Rules regarding overtime pay released last week by the Obama administration have reignited debate over levels of compensation that are fair to workers and businesses.
The rules, which will result in pay increases for millions of workers nationwide, were cheered by labor advocates and denounced by business groups. The Department of Labor estimates 16,000 Maine workers will be affected by the changes.
The fundamental problem that the new overtime rules — and attempts to raise the minimum wage — are trying to solve is that employee compensation is no longer closely linked to productivity. For several decades after World War II, compensation of middle-class workers closely tracked increases in economic productivity. That link broke in 1973.
From 1948 to 1973, economic productivity increased by 96.7 percent, and hourly compensation of nonsupervisory workers rose by 91.3 percent. Between 1973 and 2013, productivity increased by 74 percent but compensation only increased by 9.2 percent, according to analysis by the Economic Policy Institute, a left-leaning think tank.
There are many reasons for this, including the decreased strength of unions, technological developments, the offshoring of work previously done by U.S. workers and a stagnant minimum wage, Thomas Kochan, a professor of management at MIT’s Sloan School of Management, wrote in a column published last year by Fortune.
Because there are many contributing factors, there must be many parts to the solution as well, Kochan says. As possible examples he suggests that businesses tie wages to profits or customer satisfaction, that policymakers adjust minimum wages to the cost of living and that workers be empowered to better negotiate compensation. The bottom line, he wrote, is that workers must share more equally in the economic growth they help power.
This isn’t just a philosophical argument, but an economic one as well. Consumer spending accounts for 70 percent of the nation’s economic activity. If low- to middle-class workers have more money in their pockets, from higher wages or overtime pay, they can spend more on goods and services, spurring needed economic activity.
Stagnant wages also mean that American workers are less able to save money — for retirement, emergencies, education and other expenses. Half of American families have no retirement savings, and the median working-age family had only $5,000 saved for retirement in 2013. This leaves retirees heavily reliant on Social Security.
Nearly 90 percent of parents expect their children to attend — and benefit from — college, but fewer than half are saving money for it. The average college savings were $10,040 in 2015, the lowest level in three years, a national Sallie Mae study found.
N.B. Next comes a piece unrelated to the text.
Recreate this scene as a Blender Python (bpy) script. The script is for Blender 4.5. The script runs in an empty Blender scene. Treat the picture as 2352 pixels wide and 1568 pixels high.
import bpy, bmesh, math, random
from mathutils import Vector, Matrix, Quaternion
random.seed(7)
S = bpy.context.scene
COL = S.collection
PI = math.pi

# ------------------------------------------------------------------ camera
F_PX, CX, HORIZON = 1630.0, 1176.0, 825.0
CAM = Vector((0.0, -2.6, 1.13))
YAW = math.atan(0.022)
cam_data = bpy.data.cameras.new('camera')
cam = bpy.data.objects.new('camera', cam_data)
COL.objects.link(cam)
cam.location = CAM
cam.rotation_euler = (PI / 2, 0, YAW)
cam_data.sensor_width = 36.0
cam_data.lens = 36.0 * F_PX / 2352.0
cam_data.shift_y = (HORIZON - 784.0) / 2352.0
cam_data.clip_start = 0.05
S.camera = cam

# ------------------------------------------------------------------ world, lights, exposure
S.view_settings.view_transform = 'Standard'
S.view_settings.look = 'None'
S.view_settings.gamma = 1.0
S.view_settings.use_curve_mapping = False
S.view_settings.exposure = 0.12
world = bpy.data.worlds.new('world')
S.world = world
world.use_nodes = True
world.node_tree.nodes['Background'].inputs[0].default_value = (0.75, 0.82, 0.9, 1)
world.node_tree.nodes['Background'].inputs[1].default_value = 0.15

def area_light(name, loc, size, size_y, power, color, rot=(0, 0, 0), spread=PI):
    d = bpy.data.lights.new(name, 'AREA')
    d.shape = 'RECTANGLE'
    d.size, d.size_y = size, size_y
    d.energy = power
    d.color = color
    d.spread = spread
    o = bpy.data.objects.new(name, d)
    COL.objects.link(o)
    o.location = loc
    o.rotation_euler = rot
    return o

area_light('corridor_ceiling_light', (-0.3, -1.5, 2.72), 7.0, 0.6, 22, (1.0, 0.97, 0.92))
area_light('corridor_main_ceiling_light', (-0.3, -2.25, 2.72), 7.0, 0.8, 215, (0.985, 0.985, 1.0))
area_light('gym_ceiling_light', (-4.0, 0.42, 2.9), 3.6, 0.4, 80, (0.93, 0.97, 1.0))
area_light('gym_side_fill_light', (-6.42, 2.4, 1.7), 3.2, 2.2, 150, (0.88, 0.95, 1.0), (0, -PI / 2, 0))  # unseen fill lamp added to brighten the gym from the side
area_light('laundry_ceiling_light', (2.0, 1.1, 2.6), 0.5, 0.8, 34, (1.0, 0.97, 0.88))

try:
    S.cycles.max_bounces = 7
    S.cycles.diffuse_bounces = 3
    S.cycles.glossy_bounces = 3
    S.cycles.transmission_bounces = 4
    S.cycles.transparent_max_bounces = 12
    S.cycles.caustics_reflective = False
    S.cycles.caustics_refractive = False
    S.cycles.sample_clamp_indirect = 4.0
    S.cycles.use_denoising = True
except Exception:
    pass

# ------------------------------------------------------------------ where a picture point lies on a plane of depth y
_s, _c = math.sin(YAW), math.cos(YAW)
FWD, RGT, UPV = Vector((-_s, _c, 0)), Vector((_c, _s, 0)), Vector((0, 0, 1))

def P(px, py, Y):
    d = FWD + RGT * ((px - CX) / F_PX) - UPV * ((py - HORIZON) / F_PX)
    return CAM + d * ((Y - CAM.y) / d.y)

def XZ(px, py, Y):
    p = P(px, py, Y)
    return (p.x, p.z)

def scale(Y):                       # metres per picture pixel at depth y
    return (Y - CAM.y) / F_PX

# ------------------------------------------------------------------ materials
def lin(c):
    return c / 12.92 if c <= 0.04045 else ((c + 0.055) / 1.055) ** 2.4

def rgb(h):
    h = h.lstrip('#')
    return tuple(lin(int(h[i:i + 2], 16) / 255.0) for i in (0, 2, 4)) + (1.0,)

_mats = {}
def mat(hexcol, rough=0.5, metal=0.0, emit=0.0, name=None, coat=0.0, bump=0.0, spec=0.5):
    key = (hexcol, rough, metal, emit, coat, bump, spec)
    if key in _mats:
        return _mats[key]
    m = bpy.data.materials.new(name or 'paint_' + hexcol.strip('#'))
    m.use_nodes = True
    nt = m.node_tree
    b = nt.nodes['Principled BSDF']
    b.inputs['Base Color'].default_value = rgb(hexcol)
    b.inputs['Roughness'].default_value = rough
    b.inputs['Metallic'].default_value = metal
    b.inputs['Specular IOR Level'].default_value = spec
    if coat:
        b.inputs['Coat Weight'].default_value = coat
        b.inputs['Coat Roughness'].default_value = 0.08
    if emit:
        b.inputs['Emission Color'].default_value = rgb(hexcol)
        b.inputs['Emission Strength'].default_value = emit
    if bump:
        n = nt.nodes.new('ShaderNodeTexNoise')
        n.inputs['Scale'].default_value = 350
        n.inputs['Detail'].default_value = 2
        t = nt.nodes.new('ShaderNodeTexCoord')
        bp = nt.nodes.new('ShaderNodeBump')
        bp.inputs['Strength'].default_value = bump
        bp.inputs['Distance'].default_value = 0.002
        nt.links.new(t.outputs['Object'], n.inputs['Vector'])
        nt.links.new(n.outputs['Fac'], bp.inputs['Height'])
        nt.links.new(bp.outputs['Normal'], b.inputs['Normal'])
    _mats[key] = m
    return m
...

This is less than the cost of one year at most four-year colleges, so families and students are left to borrow increasing amounts to pay for college.
A recent Associated Press-NORC Center for Public Affairs Research poll found that two-thirds of American families would have difficulty covering the cost of a $1,000 emergency.
The Obama administration has long sought policies to restore the economic power and security of the working class. This week’s overtime rules are part of that work and an attempt to re-establish a link between wages and productivity. In 1975, 62 percent of workers received overtime pay. Today, the figure has dropped to 7 percent, according to the White House, while the average number of hours worked annually by Americans between 1975 and now is nearly unchanged.
The biggest change in the rule, which takes effect Dec. 1, is to raise the salary threshold — from $23,660 to $47,476 per year — below which most salaried workers are guaranteed overtime pay. The last adjustment was in 2004, during the Bush administration, when the threshold jumped from $8,060 to $23,660. The new level will automatically update every three years to prevent future irregular, overdue and large increases.
The new rules will certainly have an impact on businesses and, especially, nonprofit employers. Businesses, workers and policymakers need to seek out innovative solutions, such as those suggested by MIT’s Kochan, so employers and workers can share in prosperity.